• 3D scene scripts:
-- BEGIN --
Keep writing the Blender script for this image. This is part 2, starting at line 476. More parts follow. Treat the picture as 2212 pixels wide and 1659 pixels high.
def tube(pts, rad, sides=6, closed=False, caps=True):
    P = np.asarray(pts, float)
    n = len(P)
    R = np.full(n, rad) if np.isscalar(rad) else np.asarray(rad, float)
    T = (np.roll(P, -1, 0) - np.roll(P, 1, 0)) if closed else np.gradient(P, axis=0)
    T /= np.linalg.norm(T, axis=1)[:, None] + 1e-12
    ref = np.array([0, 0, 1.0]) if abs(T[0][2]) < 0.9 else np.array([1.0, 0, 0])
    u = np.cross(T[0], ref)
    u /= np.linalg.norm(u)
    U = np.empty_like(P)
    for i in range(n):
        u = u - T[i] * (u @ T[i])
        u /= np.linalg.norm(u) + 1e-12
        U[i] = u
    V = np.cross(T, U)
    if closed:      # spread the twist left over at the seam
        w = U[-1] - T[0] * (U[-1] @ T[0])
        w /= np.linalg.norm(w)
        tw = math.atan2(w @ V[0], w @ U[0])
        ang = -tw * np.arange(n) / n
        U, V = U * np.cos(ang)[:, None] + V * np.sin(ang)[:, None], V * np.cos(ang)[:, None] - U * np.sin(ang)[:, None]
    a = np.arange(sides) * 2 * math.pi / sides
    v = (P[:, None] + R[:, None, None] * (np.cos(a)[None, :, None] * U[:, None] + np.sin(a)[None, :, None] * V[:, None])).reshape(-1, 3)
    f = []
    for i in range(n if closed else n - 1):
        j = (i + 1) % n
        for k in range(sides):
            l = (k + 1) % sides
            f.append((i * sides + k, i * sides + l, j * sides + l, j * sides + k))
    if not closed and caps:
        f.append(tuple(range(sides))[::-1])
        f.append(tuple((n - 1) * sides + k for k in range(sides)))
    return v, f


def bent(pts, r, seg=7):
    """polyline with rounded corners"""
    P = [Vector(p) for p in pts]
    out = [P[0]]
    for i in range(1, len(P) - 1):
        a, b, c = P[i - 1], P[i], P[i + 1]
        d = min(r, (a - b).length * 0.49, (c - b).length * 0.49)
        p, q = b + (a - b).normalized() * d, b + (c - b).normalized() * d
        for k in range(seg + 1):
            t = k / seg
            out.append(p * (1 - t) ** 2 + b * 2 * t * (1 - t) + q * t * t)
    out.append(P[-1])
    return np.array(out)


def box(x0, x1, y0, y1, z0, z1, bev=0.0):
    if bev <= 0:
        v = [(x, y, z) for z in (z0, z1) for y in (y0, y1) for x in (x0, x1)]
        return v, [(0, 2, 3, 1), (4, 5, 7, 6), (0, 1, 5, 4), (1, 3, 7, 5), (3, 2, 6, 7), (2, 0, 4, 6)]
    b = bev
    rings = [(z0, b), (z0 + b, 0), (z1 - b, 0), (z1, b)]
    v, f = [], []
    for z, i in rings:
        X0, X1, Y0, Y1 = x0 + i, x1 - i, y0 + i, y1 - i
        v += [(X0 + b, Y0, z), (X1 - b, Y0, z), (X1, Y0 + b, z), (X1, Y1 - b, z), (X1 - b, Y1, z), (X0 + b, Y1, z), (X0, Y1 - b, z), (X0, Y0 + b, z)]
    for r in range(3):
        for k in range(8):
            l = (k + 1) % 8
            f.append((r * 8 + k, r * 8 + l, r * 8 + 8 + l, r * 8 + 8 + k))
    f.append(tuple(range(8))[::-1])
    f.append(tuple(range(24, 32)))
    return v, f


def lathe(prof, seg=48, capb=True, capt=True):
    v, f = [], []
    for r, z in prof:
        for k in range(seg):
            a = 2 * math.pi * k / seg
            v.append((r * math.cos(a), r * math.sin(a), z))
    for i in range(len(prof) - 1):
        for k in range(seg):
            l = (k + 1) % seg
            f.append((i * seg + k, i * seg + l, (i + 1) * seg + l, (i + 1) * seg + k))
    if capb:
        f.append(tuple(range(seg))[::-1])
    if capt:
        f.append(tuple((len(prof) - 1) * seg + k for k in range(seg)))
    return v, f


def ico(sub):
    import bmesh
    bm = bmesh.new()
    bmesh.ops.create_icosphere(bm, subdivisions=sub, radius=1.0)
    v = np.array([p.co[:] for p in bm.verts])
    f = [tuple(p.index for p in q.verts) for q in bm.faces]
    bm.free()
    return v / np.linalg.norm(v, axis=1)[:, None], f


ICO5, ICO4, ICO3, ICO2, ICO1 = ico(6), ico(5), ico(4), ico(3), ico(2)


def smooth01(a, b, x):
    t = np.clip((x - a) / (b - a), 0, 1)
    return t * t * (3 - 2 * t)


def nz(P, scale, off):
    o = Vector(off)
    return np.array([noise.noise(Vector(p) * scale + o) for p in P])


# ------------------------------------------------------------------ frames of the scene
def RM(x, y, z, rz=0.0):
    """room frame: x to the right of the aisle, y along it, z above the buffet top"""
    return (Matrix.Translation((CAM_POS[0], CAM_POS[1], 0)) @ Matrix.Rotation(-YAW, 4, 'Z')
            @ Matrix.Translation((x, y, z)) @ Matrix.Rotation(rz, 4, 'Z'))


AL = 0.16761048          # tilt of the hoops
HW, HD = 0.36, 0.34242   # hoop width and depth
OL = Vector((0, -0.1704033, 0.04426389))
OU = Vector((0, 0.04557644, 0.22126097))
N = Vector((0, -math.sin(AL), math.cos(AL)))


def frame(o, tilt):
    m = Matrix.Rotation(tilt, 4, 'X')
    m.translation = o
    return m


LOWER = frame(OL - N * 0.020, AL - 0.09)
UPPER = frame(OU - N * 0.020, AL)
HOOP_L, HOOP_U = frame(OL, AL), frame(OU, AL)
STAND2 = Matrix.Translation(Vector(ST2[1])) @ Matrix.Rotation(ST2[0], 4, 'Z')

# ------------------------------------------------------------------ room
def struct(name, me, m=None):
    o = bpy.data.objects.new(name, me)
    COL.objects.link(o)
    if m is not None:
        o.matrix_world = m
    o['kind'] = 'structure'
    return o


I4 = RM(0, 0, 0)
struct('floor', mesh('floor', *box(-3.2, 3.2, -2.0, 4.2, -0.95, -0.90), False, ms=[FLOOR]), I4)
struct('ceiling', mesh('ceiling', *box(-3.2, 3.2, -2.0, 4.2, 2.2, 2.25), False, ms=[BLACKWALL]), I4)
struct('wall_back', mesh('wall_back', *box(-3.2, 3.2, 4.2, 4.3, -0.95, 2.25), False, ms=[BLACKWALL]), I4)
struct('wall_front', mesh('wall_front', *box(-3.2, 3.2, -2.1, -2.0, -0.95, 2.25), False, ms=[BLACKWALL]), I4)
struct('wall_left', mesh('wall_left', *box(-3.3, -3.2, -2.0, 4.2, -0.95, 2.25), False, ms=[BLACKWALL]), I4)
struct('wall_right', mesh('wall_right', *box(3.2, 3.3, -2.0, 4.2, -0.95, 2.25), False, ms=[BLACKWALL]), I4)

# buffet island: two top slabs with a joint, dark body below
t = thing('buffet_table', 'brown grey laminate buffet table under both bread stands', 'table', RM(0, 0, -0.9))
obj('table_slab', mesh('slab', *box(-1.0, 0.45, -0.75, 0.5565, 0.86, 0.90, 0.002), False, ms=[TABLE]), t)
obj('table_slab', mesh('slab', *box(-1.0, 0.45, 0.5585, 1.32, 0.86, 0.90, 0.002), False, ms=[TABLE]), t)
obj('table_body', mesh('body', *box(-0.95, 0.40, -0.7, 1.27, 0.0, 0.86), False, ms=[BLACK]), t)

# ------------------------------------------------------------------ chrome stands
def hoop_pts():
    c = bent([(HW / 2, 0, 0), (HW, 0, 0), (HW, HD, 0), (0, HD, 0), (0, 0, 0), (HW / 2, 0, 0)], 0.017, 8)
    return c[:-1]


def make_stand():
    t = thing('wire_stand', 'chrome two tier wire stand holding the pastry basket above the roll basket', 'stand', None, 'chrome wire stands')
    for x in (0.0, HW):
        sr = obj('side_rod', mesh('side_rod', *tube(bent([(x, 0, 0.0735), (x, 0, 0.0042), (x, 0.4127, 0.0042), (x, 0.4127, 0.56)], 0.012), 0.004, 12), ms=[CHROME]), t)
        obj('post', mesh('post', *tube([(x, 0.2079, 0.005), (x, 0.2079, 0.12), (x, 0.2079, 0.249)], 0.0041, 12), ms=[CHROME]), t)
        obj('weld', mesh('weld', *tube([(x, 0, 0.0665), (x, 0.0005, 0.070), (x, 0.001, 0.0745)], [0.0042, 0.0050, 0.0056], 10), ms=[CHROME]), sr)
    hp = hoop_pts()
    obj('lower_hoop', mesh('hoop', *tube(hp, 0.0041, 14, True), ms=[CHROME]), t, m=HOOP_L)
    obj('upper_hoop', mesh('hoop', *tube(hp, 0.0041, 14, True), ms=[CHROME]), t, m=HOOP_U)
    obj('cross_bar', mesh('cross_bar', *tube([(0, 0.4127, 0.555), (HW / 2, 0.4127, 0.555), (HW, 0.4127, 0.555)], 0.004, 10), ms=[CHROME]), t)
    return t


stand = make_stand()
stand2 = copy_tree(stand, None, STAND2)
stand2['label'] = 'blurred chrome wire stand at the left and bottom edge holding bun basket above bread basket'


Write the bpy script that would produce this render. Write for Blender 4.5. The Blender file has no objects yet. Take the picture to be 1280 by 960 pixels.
-- END --
• What you have to do: Your output must be the lines of the material above, from the first through the line that contains "return np.array(out)", copied exactly. Include both endpoints and nothing else.

• Exercise response:
Keep writing the Blender script for this image. This is part 2, starting at line 476. More parts follow. Treat the picture as 2212 pixels wide and 1659 pixels high.
def tube(pts, rad, sides=6, closed=False, caps=True):
    P = np.asarray(pts, float)
    n = len(P)
    R = np.full(n, rad) if np.isscalar(rad) else np.asarray(rad, float)
    T = (np.roll(P, -1, 0) - np.roll(P, 1, 0)) if closed else np.gradient(P, axis=0)
    T /= np.linalg.norm(T, axis=1)[:, None] + 1e-12
    ref = np.array([0, 0, 1.0]) if abs(T[0][2]) < 0.9 else np.array([1.0, 0, 0])
    u = np.cross(T[0], ref)
    u /= np.linalg.norm(u)
    U = np.empty_like(P)
    for i in range(n):
        u = u - T[i] * (u @ T[i])
        u /= np.linalg.norm(u) + 1e-12
        U[i] = u
    V = np.cross(T, U)
    if closed:      # spread the twist left over at the seam
        w = U[-1] - T[0] * (U[-1] @ T[0])
        w /= np.linalg.norm(w)
        tw = math.atan2(w @ V[0], w @ U[0])
        ang = -tw * np.arange(n) / n
        U, V = U * np.cos(ang)[:, None] + V * np.sin(ang)[:, None], V * np.cos(ang)[:, None] - U * np.sin(ang)[:, None]
    a = np.arange(sides) * 2 * math.pi / sides
    v = (P[:, None] + R[:, None, None] * (np.cos(a)[None, :, None] * U[:, None] + np.sin(a)[None, :, None] * V[:, None])).reshape(-1, 3)
    f = []
    for i in range(n if closed else n - 1):
        j = (i + 1) % n
        for k in range(sides):
            l = (k + 1) % sides
            f.append((i * sides + k, i * sides + l, j * sides + l, j * sides + k))
    if not closed and caps:
        f.append(tuple(range(sides))[::-1])
        f.append(tuple((n - 1) * sides + k for k in range(sides)))
    return v, f


def bent(pts, r, seg=7):
    """polyline with rounded corners"""
    P = [Vector(p) for p in pts]
    out = [P[0]]
    for i in range(1, len(P) - 1):
        a, b, c = P[i - 1], P[i], P[i + 1]
        d = min(r, (a - b).length * 0.49, (c - b).length * 0.49)
        p, q = b + (a - b).normalized() * d, b + (c - b).normalized() * d
        for k in range(seg + 1):
            t = k / seg
            out.append(p * (1 - t) ** 2 + b * 2 * t * (1 - t) + q * t * t)
    out.append(P[-1])
    return np.array(out)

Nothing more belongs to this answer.